India's Hungry For Fertilizer

India's largest fertilizer cooperative will be flooded with phosphate according to Monday's deal with Australia's Legend International Holdings.

Legend International Holdings (otcbb: LGDI.OB - news - people ), which has access to one of the world's largest phosphate finds, entered a long-term offtake and supply agreement for a minimum of 3.0 million tons of concentrated rock phosphate. Legend and the IFFCO, which boasts an association of more than 50 million farmers, agreed to approach the project in a joint venture and were still discussing terms of the deal.

Shares of Legend, an agriculture resource development company, closed Monday's trading session ahead by 54 cents, or 13.8%, at $4.46 a share.

The price of phosphate rock was also still under discussion but Legend said it would "be negotiated on a fair and equitable basis for both companies based on international market prices applicable for the Indian market with an appropriate discount."

Negotiations were slated for completion in the next few months.

The IFFCO has five fertilizer plants in India and a domestic annual production capacity of 4.3 million tons of phosphatic fertilizers and 4.2 million tons of nitrogenous fertilizers.

Separately on Monday, the Asian Development Bank released a special report on food prices and inflation in developing Asia in which it recommends investments in agricultural inputs like fertilizer to help farmers boost their crop yields. The ADB met in Madrid on Monday to discuss possible solutions for rising food prices that are making it increasingly difficult to feed the world's poor.

Speaking at the event, ADB president, Haruhiko Kuroda, said: "The absence of such measures could seriously undermine the global fight against poverty and erode the gains of past decades."

With the global demand for food set to skyrocket in the near-term, farmers are lavishing crops with fertilizers and other crop technologies in hopes of turning impressive harvests. Fertilizer companies, in turn, saw higher raw material costs more than offset in the first quarter by customers' insatiable demand for their products (See: Bountiful Times For Fertilizer Sector).

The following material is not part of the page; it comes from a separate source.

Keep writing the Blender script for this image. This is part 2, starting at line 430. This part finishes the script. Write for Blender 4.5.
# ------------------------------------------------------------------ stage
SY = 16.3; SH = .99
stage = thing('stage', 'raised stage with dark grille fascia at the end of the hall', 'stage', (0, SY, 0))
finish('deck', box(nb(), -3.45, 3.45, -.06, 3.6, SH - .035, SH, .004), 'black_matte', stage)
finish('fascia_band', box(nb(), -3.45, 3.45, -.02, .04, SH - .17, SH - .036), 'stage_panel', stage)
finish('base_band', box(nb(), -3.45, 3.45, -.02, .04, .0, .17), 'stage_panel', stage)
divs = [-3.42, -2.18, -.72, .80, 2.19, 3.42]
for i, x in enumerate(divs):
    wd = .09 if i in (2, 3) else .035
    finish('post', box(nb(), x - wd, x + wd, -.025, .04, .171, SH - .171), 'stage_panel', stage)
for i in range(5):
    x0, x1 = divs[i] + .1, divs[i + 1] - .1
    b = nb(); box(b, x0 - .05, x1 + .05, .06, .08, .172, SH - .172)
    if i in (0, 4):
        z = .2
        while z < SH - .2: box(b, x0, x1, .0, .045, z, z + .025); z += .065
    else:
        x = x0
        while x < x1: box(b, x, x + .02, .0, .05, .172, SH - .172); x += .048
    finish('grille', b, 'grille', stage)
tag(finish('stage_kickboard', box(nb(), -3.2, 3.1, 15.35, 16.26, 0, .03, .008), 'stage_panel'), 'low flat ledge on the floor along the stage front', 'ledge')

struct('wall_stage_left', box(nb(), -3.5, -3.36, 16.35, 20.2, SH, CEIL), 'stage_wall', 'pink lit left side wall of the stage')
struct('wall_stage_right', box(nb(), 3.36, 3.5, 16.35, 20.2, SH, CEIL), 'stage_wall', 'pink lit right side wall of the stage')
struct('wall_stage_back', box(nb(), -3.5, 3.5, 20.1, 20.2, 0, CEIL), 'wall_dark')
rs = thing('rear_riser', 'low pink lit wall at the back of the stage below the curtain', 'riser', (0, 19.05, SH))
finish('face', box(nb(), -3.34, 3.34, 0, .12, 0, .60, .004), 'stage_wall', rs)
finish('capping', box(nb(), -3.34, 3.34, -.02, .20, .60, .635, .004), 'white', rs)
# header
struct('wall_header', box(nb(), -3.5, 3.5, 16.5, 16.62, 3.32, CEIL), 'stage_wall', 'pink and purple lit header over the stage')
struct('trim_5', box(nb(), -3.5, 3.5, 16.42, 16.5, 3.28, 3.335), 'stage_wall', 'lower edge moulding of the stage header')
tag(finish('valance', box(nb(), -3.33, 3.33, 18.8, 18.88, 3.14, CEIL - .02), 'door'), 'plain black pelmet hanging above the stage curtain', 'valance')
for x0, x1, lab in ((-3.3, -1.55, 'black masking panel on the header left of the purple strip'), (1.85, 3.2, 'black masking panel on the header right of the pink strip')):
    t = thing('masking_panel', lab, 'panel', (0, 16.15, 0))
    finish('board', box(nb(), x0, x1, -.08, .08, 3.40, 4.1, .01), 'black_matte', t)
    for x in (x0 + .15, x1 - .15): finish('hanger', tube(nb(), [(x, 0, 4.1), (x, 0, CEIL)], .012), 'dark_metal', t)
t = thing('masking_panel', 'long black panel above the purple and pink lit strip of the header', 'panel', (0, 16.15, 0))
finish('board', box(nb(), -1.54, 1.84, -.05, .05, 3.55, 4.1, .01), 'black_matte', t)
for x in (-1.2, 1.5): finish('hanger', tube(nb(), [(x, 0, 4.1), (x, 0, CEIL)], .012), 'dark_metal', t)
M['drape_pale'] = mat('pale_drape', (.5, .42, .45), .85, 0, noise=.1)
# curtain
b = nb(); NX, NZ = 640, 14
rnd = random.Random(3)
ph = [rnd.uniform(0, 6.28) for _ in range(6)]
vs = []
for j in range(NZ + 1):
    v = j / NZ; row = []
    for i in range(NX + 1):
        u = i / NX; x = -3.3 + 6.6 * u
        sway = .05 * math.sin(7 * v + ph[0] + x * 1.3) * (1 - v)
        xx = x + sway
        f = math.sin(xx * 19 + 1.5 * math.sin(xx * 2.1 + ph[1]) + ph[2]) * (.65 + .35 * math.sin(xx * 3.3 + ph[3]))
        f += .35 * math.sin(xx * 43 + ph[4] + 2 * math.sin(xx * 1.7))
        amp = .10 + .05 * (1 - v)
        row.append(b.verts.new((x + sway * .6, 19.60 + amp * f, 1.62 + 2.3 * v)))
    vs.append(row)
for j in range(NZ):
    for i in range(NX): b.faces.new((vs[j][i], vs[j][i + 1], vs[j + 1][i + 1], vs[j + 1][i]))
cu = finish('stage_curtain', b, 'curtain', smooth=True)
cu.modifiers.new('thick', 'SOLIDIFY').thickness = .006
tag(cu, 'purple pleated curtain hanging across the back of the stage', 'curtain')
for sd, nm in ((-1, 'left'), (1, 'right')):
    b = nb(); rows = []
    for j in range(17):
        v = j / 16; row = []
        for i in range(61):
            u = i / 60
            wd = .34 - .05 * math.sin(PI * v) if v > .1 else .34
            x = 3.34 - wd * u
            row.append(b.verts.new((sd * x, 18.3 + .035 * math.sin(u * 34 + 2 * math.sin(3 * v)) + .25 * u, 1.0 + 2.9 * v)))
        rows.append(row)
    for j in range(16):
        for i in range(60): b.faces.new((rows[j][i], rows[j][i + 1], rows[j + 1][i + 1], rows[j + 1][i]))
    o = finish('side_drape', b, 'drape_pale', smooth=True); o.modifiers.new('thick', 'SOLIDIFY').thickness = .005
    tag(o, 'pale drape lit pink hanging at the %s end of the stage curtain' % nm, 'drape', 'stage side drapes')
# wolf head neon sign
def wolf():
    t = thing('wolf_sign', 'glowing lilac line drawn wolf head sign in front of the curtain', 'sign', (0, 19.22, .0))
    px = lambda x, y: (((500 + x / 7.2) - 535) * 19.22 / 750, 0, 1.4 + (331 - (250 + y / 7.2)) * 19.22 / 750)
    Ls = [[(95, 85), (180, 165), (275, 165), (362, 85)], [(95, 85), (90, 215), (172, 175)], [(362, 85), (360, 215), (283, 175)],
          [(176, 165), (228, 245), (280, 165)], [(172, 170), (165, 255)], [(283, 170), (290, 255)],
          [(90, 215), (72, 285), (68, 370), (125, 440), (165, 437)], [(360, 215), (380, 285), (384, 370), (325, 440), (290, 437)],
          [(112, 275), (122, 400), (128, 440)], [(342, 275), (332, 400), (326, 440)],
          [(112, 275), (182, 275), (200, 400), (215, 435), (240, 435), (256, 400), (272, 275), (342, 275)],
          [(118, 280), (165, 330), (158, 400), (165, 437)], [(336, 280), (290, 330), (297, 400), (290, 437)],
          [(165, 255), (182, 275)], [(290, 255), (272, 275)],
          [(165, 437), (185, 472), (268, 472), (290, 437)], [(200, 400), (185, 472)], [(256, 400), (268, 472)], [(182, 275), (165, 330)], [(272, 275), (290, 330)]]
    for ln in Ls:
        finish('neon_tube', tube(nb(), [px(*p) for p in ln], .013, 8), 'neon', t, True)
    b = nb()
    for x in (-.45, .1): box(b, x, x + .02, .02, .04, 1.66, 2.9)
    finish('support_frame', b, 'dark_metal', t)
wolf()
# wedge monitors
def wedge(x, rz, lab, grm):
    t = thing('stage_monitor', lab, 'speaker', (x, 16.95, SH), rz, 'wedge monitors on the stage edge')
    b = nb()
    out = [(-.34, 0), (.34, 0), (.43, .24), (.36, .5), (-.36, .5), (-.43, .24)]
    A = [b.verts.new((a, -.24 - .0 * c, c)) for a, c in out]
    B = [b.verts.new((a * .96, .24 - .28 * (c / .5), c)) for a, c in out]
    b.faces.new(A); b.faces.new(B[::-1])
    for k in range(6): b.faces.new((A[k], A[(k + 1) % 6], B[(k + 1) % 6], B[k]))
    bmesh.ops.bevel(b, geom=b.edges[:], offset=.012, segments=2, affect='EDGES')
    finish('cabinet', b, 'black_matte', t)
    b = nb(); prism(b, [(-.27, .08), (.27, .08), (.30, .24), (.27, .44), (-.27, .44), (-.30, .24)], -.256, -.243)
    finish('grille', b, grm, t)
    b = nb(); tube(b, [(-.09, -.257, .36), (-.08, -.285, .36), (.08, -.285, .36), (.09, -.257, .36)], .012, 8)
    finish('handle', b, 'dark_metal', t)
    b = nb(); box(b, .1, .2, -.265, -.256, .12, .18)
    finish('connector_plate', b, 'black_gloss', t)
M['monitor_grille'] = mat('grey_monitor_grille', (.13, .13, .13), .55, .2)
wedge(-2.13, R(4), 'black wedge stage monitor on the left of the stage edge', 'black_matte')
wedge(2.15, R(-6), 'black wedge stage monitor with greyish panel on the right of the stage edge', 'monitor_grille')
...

Companies across the fertilizer and agricultural business sector traded broadly higher Monday. Bunge (nyse: BG - news - people ) shares gained $4.59, or 4.1%, to close at $115.91, Potash Corp (nyse: POT - news - people ).'s stock added $7.28, or 3.9%, at $193.89 a share and Terra Nitrogen (nyse: TNH - news - people ) closed Monday's trading session ahead by $6.55, or 4.5%, at $153.59.